In a Dec. 20 letter to top NBC executives Bob Wright, Andy Lack and Randy Falco, Rep. Wolf and Rep. Lucille Roybal-Allard, D-Calif., wrote, “We must be candid and let you know that we are prepared to hold extensive hearings on alcohol advertising on television and to introduce legislation to replace the system of self-regulation of hard-liquor advertising with mandatory federal regulation.”
Rep. Wolf, who heads a House panel that funds the Federal Communications Commission, also asked the agency and the Bush administration on Dec. 20 to oppose NBC’s move.
FCC Commissioner Michael Copps, a Democrat, said NBC’s decision amounts to “a race to the bottom.” But most FCC regulators were silent about the decision, and it’s doubtful the agency will act, because lawmakers have made clear that ad regulation is not under FCC jurisdiction.
At a press briefing on Dec. 20, Reps. Wolf and Roybal-Allard, joined by Rep. Ed Markey, D-Mass., and various executives from watchdog organizations, railed against the network, calling its decision “shameful” and insisting the ads will lead to more alcoholism, particularly among youth.
“It is unconscionable that NBC has decided to violate its agreement for its own financial gain,” Rep. Roybal-Allard said of a longtime voluntary ban on spirits ads by the broadcast networks.
Rep. Markey said NBC would violate its public-interest obligations by airing the spots during programs that reach millions of kids, including the Olympics, which the network will carry in February. He worries that other broadcast networks will follow NBC’s lead.

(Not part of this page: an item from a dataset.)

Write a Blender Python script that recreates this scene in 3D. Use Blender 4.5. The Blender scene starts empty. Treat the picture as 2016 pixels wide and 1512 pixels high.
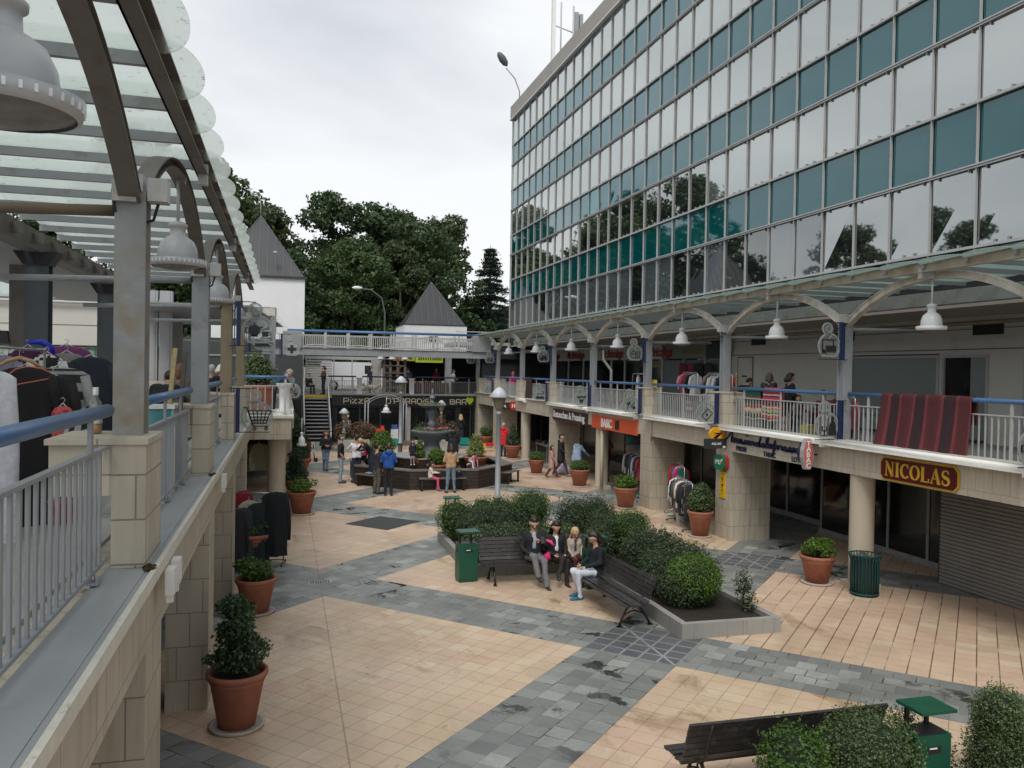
import bpy, math, random
import numpy as np
from mathutils import Vector, Matrix, noise
R = math.radians
S = bpy.context.scene
# ---------------------------------------------------------------- camera
def cam_axes(yaw, pitch, roll):
    f = Vector((math.sin(yaw)*math.cos(pitch), math.cos(yaw)*math.cos(pitch), -math.sin(pitch)))
    r = Vector((math.cos(yaw), -math.sin(yaw), 0)); u = r.cross(f)
    c, s = math.cos(roll), math.sin(roll)
    return c*r+s*u, -s*r+c*u, f
_r, _u, _f = cam_axes(0.26940, 0.01615, 0.01795)
cd = bpy.data.cameras.new('camera'); cam = bpy.data.objects.new('camera', cd); S.collection.objects.link(cam)
cam.matrix_world = Matrix(((_r.x, _u.x, -_f.x, 0), (_r.y, _u.y, -_f.y, 0), (_r.z, _u.z, -_f.z, 4.3), (0, 0, 0, 1)))
cd.sensor_width = 36; cd.lens = 1620/2016*36; cd.clip_start = 0.05; cd.clip_end = 2000
S.camera = cam
# ---------------------------------------------------------------- sky, sun, exposure
SUN_EL, SUN_AZ = R(52), R(205)
W = bpy.data.worlds.new('World'); S.world = W; W.use_nodes = True
nt = W.node_tree; nt.nodes.clear()
def wn(t, **k):
    n = nt.nodes.new(t)
    for a, b in k.items(): setattr(n, a, b)
    return n
out = wn('ShaderNodeOutputWorld'); bg = wn('ShaderNodeBackground'); sky = wn('ShaderNodeTexSky', sky_type='NISHITA', sun_disc=False)
sky.sun_elevation = SUN_EL; sky.sun_rotation = SUN_AZ; sky.air_density = 1.4; sky.dust_density = 3
bg.inputs['Strength'].default_value = 0.1
tc = wn('ShaderNodeTexCoord'); mp = wn('ShaderNodeMapping'); mp.inputs['Scale'].default_value = (1.0, 1.0, 3.2)
n1 = wn('ShaderNodeTexNoise'); n1.inputs['Scale'].default_value = 1.25; n1.inputs['Detail'].default_value = 6; n1.inputs['Roughness'].default_value = .5
n1.inputs['Distortion'].default_value = .25
nt.links.new(tc.outputs['Generated'], mp.inputs[0]); nt.links.new(mp.outputs[0], n1.inputs['Vector'])
rp = wn('ShaderNodeValToRGB'); e = rp.color_ramp.elements
e[0].position = .36; e[0].color = (4.75, 5.0, 5.45, 1); e[1].position = .62; e[1].color = (7.5, 7.6, 7.75, 1)
m = e.new if False else None
nt.links.new(n1.outputs['Fac'], rp.inputs[0])
mx = wn('ShaderNodeMix', data_type='RGBA'); mx.inputs[0].default_value = .93
nt.links.new(sky.outputs[0], mx.inputs[6]); nt.links.new(rp.outputs[0], mx.inputs[7])
nt.links.new(mx.outputs[2], bg.inputs[0]); nt.links.new(bg.outputs[0], out.inputs[0])
sd = bpy.data.lights.new('sun', 'SUN'); sd.energy = 1.5; sd.angle = R(25); sd.color = (1, .97, .92)
so = bpy.data.objects.new('sun', sd); S.collection.objects.link(so)
so.rotation_euler = (R(90)-SUN_EL, 0, math.pi-SUN_AZ+0)
so.rotation_euler = Vector((math.sin(SUN_AZ)*math.cos(SUN_EL), math.cos(SUN_AZ)*math.cos(SUN_EL), math.sin(SUN_EL))).to_track_quat('Z', 'Y').to_euler()
S.view_settings.view_transform = 'Standard'; S.view_settings.look = 'None'; S.view_settings.exposure = 0.42
S.render.engine = 'CYCLES'
S.cycles.max_bounces = 6; S.cycles.diffuse_bounces = 4; S.cycles.glossy_bounces = 3; S.cycles.transparent_max_bounces = 12; S.cycles.transmission_bounces = 4
S.cycles.caustics_reflective = False; S.cycles.caustics_refractive = False
rnd = random.Random(7)
# ---------------------------------------------------------------- materials
class NT:
    def __init__(s, name):
        s.m = bpy.data.materials.new(name); s.m.use_nodes = True; s.t = s.m.node_tree; s.t.nodes.clear()
        s.o = s.t.nodes.new('ShaderNodeOutputMaterial')
        s.b = s.t.nodes.new('ShaderNodeBsdfPrincipled'); s.t.links.new(s.b.outputs[0], s.o.inputs[0])
    def put(s, sock, v):
        if hasattr(v, 'is_linked') or isinstance(v, bpy.types.NodeSocket): s.t.links.new(v, sock)
        elif isinstance(v, (tuple, list)) and len(v) == 3 and len(getattr(sock, 'default_value', (0,)*3)) == 4: sock.default_value = (*v, 1)
        else: sock.default_value = v
    def n(s, t, outn=0, ins=(), **k):
        x = s.t.nodes.new(t)
        for a, b in k.items(): setattr(x, a, b)
        for a, b in (ins.items() if isinstance(ins, dict) else enumerate(ins)): s.put(x.inputs[a], b)
        return x.outputs[outn]
    def ma(s, op, a, b=0., c=0.): return s.n('ShaderNodeMath', 0, (a, b, c), operation=op)
    def mix(s, f, a, b, mode='MIX'): return s.n('ShaderNodeMix', 2, {0: f, 6: a, 7: b}, data_type='RGBA', blend_type=mode)
    def noise(s, vec, scale, det=4, rough=.55, dist=0): return s.n('ShaderNodeTexNoise', 0, {'Vector': vec, 'Scale': scale, 'Detail': det, 'Roughness': rough, 'Distortion': dist})
    def obj(s): return s.n('ShaderNodeTexCoord', 3)
    def pos(s): return s.n('ShaderNodeNewGeometry', 0)
    def ramp(s, f, lo, hi): return s.n('ShaderNodeMapRange', 0, {0: f, 1: lo, 2: hi, 3: 0., 4: 1.}, clamp=True)
    def bump(s, h, st=.3, d=.01): s.put(s.b.inputs['Normal'], s.n('ShaderNodeBump', 0, {'Strength': st, 'Distance': d, 'Height': h}))
    def fin(s, col, rough=.6, metal=0., spec=.5):
        s.put(s.b.inputs['Base Color'], col); s.put(s.b.inputs['Roughness'], rough); s.put(s.b.inputs['Metallic'], metal); s.put(s.b.inputs['Specular IOR Level'], spec)
        return s.m
MC = {}
def mat(name, col, rough=.6, var=.12, scale=6, metal=0., spec=.5, bump=0., dirt=None, dscale=1.5, dlo=.55, dhi=.75):
    if name in MC: return MC[name]
    N = NT(name); p = N.pos()
    f = N.noise(p, scale)
    a = tuple(min(1, c*(1+var)) for c in col); b = tuple(c*(1-var) for c in col)
    c = N.mix(N.ramp(f, .3, .7), b, a)
    if dirt:
        d = N.ramp(N.noise(p, dscale, 6, .65), dlo, dhi); c = N.mix(d, c, dirt)
    if bump: N.bump(f, bump, .01)
    MC[name] = N.fin(c, rough, metal, spec); return MC[name]
GREY = mat('grey painted steel', (.27, .285, .30), .45, .08, 3, dirt=(.2, .19, .17), dscale=4)
PALE = mat('pale grey steel', (.44, .45, .45), .5, .08, 3, dirt=(.33, .28, .2), dscale=3, dlo=.5, dhi=.8)
RUST = mat('grey steel with rust bloom', (.26, .27, .27), .55, .1, 8, dirt=(.23, .175, .10), dscale=3.2, dlo=.45, dhi=.72, bump=.15)
OCHRE = mat('ochre faded steel', (.24, .2, .13), .6, .1, 6, dirt=(.27, .17, .07), dscale=3)
BEAM = mat('brownish grey beam', (.14, .128, .115), .6, .12, 4, dirt=(.1, .075, .05), dscale=3)
CREAMB = mat('weathered cream beam', (.42, .37, .29), .55, .1, 4, dirt=(.28, .19, .11), dscale=2.4, dlo=.45, dhi=.75)
SLATE_ST = mat('dark slate steel', (.075, .09, .1), .5, .1, 4)
BLUE = mat('blue handrail paint', (.055, .14, .30), .35, .1, 5, spec=.5)
NAVY = mat('navy panel', (.012, .022, .085), .4, .1, 5)
BLACKM = mat('black metal', (.015, .016, .018), .4, .2, 5)
WHITE = mat('white render', (.78, .79, .79), .8, .03, 1.5, dirt=(.68, .69, .68), dscale=.6)
WHITEP = mat('white plastic', (.75, .75, .73), .4, .04, 5)
SOFFIT = mat('soffit plaster', (.40, .36, .32), .8, .08, 1.5)
SHOPW = mat('shop wall plaster', (.62, .59, .54), .8, .05, 1, dirt=(.5, .46, .41), dscale=.9)
CONC = mat('deck concrete', (.36, .35, .33), .75, .12, 3, dirt=(.2, .2, .19), dscale=1.2)
FLASH = mat('grey sheet flashing', (.34, .36, .37), .4, .07, 2, dirt=(.2, .2, .2), dscale=3, dlo=.62, dhi=.8)
EDGEW = mat('off white edge strip', (.66, .64, .55), .5, .08, 12, dirt=(.2, .19, .12), dscale=9, dlo=.64, dhi=.74)
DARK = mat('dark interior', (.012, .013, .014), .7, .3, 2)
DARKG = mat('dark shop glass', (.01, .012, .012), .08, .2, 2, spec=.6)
ZINC = mat('dark standing seam zinc', (.034, .036, .04), .45, .15, .8)
TERRA = mat('terracotta', (.33, .125, .075), .75, .14, 7, bump=.2, dirt=(.22, .085, .055), dscale=4)
TERRA2 = mat('terracotta saucer', (.42, .36, .31), .8, .1, 7)
SOIL = mat('soil', (.025, .018, .013), .95, .4, 20, bump=.8)
BARK = mat('bark', (.07, .055, .042), .9, .3, 9, bump=.6)
GREENM = mat('dark green enamel', (.004, .075, .04), .35, .12, 4, dirt=(.01, .05, .035), dscale=5)
GREENB = mat('blue green slatted steel', (.008, .05, .05), .45, .12, 4)
WOODD = mat('dark stained wood', (.032, .024, .02), .45, .3, 6, bump=.2)
WOODG = mat('weathered bench slat', (.032, .028, .028), .36, .25, 8, dirt=(.085, .08, .08), dscale=7)
TIMBER = mat('grey brown timber', (.16, .13, .1), .8, .2, 5)
def stone(name, c1, c2, bw, bh, streak=.5, mort=(.2, .18, .15)):
    N = NT(name); p = N.pos()
    sp = N.t.nodes.new('ShaderNodeSeparateXYZ'); N.t.links.new(p, sp.inputs[0])
    u = N.ma('ADD', sp.outputs[0], sp.outputs[1])
    v = N.n('ShaderNodeCombineXYZ', 0, (u, N.ma('ADD', sp.outputs[2], .04), 0.))
    br = N.t.nodes.new('ShaderNodeTexBrick'); N.t.links.new(v, br.inputs['Vector'])
    br.offset = .5
    for k, x in (('Color1', (*c1, 1)), ('Color2', (*c2, 1)), ('Mortar', (*mort, 1)), ('Scale', 1.), ('Mortar Size', .006), ('Mortar Smooth', .1), ('Bias', 0.), ('Brick Width', bw), ('Row Height', bh)): br.inputs[k].default_value = x
    sv = N.n('ShaderNodeMapping', 0, {'Vector': p, 'Scale': (5, 5, .5)})
    d = N.ramp(N.noise(sv, 1.6, 6, .65), .5, .78)
    c = N.mix(N.ma('MULTIPLY', d, streak), br.outputs[0], tuple(x*.42 for x in c1))
    c = N.mix(N.ma('MULTIPLY', N.ramp(N.noise(p, 1.3, 5), .4, .7), .3), c, tuple(x*.75 for x in c2))
    N.bump(br.outputs['Fac'], -.15, .004)
    return N.fin(c, .75)
STONE = stone('cream stone cladding', (.50, .445, .35), (.44, .39, .30), .3, .42, .6)
STONEB = stone('cream fascia stone', (.53, .475, .375), (.48, .43, .34), .34, .62, .75, (.34, .29, .22))
STONEP = stone('parapet pier stone', (.54, .49, .39), (.47, .42, .335), .5, .3, .55)
KERB = stone('grey kerb stone', (.33, .325, .3), (.27, .265, .245), .9, .6, .6)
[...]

NBC said it is being responsible by limiting the ads to shows with mostly adult audiences, restricting when the spots air, requiring public-service messages and barring pitches that glamorize drinking.
The lawmakers’ concerns “are precisely why we have been so vigilant in setting high standards,” NBC spokesman Cory Shields said.
Meanwhile, some critics are trying to stir a backlash against NBC by recommending that its guidelines be imposed on beer and wine ads too, a move opposed by broadcasters and makers of those alcoholic beverages.